Some reactions (I especially care about 2. and 2c.):
1. I think I basically share / agree with what seems to me like the “biggest” idea in the article, namely that there is progress on things like how sane and good a civilization is, and that there is an analog of a hedonic treadmill for feelings of progress.
2. I worry that the article’s emphasis on something like object-level progress (religion has less-bad beliefs than a few hundred years ago) may make the “we will always have crazy” idea sound like there is no meta-level progress, i.e., the third of the population that’s worst at epistemics is as bad at arriving at and updating towards correct beliefs as it was some hundreds of years ago, and that this will continue to be true in the future.
2a. I suspect that there is progress there too. For example, I expect that some hundred years ago, the third of the population with the worst epistemics would have been much more strident than today in shutting down people trying to speak up with calm reasonable arguments against what a powerful person says, and would have had a significantly more blatant tendency to take “but <powerful person> disagrees” to be an absolute counterargument and disqualifier for the person trying to speak up.
2b. Barring catastrophes and other huge changes, I expect the meta-level progress in epistemics to continue in the future, so I expect the hypothetical Duncan in 2200 to in fact be more able to converse with {the third of the population that is worst at epistemics} in ways that cause updates, even if the treadmill hypothesis suggests that he’ll feel no better about it.
2c. Because I think that society’s epistemics make meta progress in addition to object-level progress, I do not confidently go from “I agree that the world around me looks like this treadmill thing is true” to “I think the future will look like the treadmill thing barring catastrophe”. When progress has reached a point where something starts to come into view as a salient problem, there’s a chance that something changes about that problem that didn’t change about it before. By analogy: It seems to me like early proponents of democracy might have looked at history and thought “most countries will always be ruled by hereditary rulers”, but in fact it seems to me like the pattern of hereditary rule had a much easier time perpetuating itself before the meme that hereditary rule is bad started to get a hold in the public imagination.

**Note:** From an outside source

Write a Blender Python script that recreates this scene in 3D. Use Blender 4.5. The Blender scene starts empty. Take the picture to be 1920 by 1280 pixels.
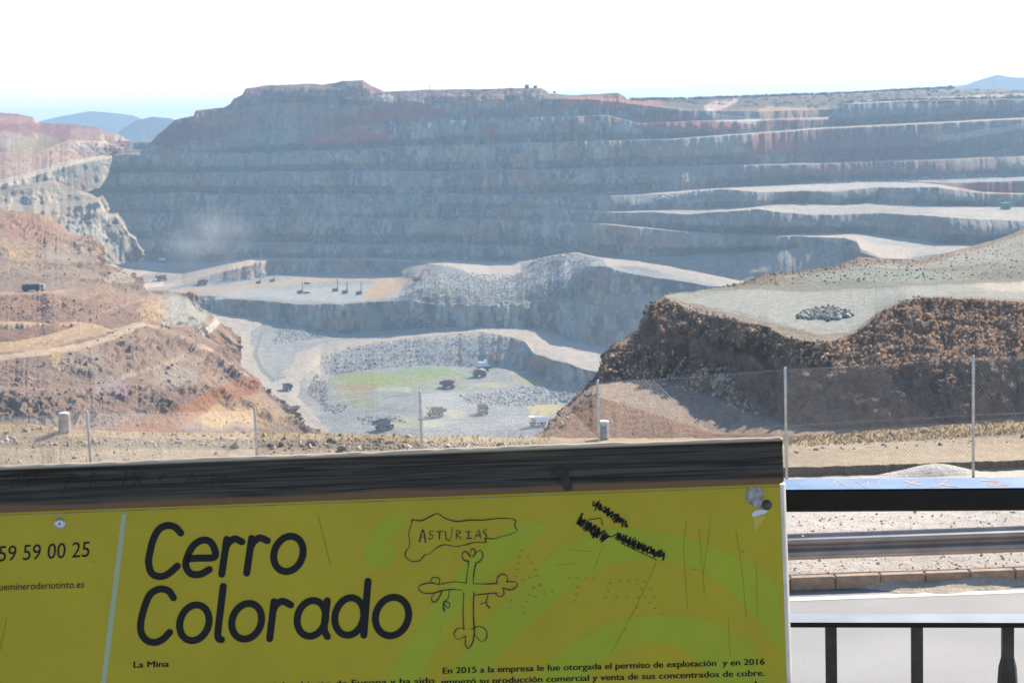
import bpy, math, random
import numpy as np
from mathutils import Vector, Matrix

# ------------------------------------------------------------------ camera, sky, sun
SC = bpy.context.scene
COL = SC.collection
FPX = 3300.0                       # focal length in pixels of the 1920 px wide photograph
CAMZ = 1.65
PITCH = math.atan(445.0 / FPX)
ROLL = -0.035

cam_data = bpy.data.cameras.new('camera')
cam = bpy.data.objects.new('camera', cam_data)
COL.objects.link(cam)
cam_data.sensor_width = 36.0
cam_data.lens = 36.0 * FPX / 1920.0
cam_data.clip_start = 0.05
cam_data.clip_end = 60000.0
cam_data.dof.use_dof = True
cam_data.dof.focus_distance = 2.6
cam_data.dof.aperture_fstop = 40.0
RM = Matrix.Rotation(math.pi / 2 - PITCH, 3, 'X') @ Matrix.Rotation(ROLL, 3, 'Z')
cam.matrix_world = Matrix.Translation((0, 0, CAMZ)) @ RM.to_4x4()
SC.camera = cam

SUN_EL, SUN_AZ = math.radians(34.0), math.radians(37.0)      # azimuth: to the right of straight ahead
SUN_DIR = Vector((math.cos(SUN_EL) * math.sin(SUN_AZ), math.cos(SUN_EL) * math.cos(SUN_AZ), math.sin(SUN_EL)))
world = bpy.data.worlds.new('World')
SC.world = world
world.use_nodes = True
wn = world.node_tree.nodes
wl = world.node_tree.links
sky = wn.new('ShaderNodeTexSky')
sky.sky_type = 'NISHITA'
sky.sun_disc = False
sky.sun_elevation = SUN_EL
sky.sun_rotation = SUN_AZ
sky.air_density = 1.0
sky.dust_density = 0.6
sky.ozone_density = 3.0
wl.new(sky.outputs['Color'], wn['Background'].inputs['Color'])
wn['Background'].inputs['Strength'].default_value = 0.105

sun_data = bpy.data.lights.new('sun', 'SUN')
sun_data.energy = 4.9
sun_data.angle = math.radians(0.5)
sun_data.color = (1.0, 0.89, 0.74)
sun = bpy.data.objects.new('sun', sun_data)
COL.objects.link(sun)
sun.rotation_euler = (-SUN_DIR).to_track_quat('-Z', 'Y').to_euler()
sun.location = (30, 30, 60)

SC.view_settings.view_transform = 'Standard'
SC.view_settings.look = 'None'
SC.view_settings.exposure = 0.88
SC.view_settings.gamma = 1.0
SC.render.engine = 'CYCLES'
SC.cycles.use_denoising = True
SC.cycles.max_bounces = 6
SC.cycles.diffuse_bounces = 3
SC.cycles.volume_bounces = 1
SC.cycles.transparent_max_bounces = 8
SC.cycles.caustics_reflective = False
SC.cycles.caustics_refractive = False

# ------------------------------------------------------------------ helpers
RMN = np.array(RM)
RNG = np.random.default_rng(7)
random.seed(7)


def rays(px, py):
    px = np.asarray(px, float); py = np.asarray(py, float)
    d = np.stack([(px - 960) / FPX, -(py - 640) / FPX, -np.ones_like(px)], -1)
    return d @ RMN.T


def at(px, py, D):
    """world point seen at photo pixel (px,py), D metres ahead"""
    r = rays(px, py)
    D = np.asarray(D, float)
    return r * (D / r[..., 1])[..., None] + np.array([0, 0, CAMZ])


def atz(px, py, z):
    r = rays(px, py)
    t = (z - CAMZ) / r[..., 2]
    return r * t[..., None] + np.array([0, 0, CAMZ])


def project(P):
    q = (P - np.array([0, 0, CAMZ])) @ RMN
    return 960 + FPX * q[..., 0] / -q[..., 2], 640 - FPX * q[..., 1] / -q[..., 2]


def _hash(ix, iy, iz, seed):
    h = (ix.astype(np.uint32) * np.uint32(374761393) + iy.astype(np.uint32) * np.uint32(668265263)
         + iz.astype(np.uint32) * np.uint32(2147483647) + np.uint32(seed * 1013904223 & 0xffffffff))
    h = (h ^ (h >> np.uint32(13))) * np.uint32(1274126177)
    h = (h ^ (h >> np.uint32(16))) * np.uint32(2246822519)
    h = h ^ (h >> np.uint32(15))
    return h.astype(np.float64) / 4294967295.0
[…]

3. Caveats about my agreement with the basic model of progress happening:
3a. I think historical progress has had setbacks, so you need to look at long timescales to see continuous historical progress. Furthermore, it seems to me that the timescales on which you need to look to skip over the setbacks get longer as we look backwards in time; the middle ages were pretty long compared to the Soviet Union, say. (That said, I don’t know whether the history of Ancient Greece and Ancient Rome is full of 50-year-long setbacks that are just not salient enough from the modern vantage point.)
3b. I don’t think future progress-with-temporary-setbacks is guaranteed, even conditioning on humanity not going extinct; I think technological and other progress might be able to enable a dark age that does not end (e.g. a dictatorship with sufficient surveillance to effectively root out opposition), as Bostrom suggests in his x-risk paper.
3c. I feel confused about how various forms of new media over the last 200 years have made society crazier in ways that my intuition says “are orthogonal to the point of this article”, and I also haven’t examined my confusion about it enough to confidently think that it’s orthogonal. (I am particularly thinking of newspapers with stories transmitted by telegraph; radio; TV; and social media.)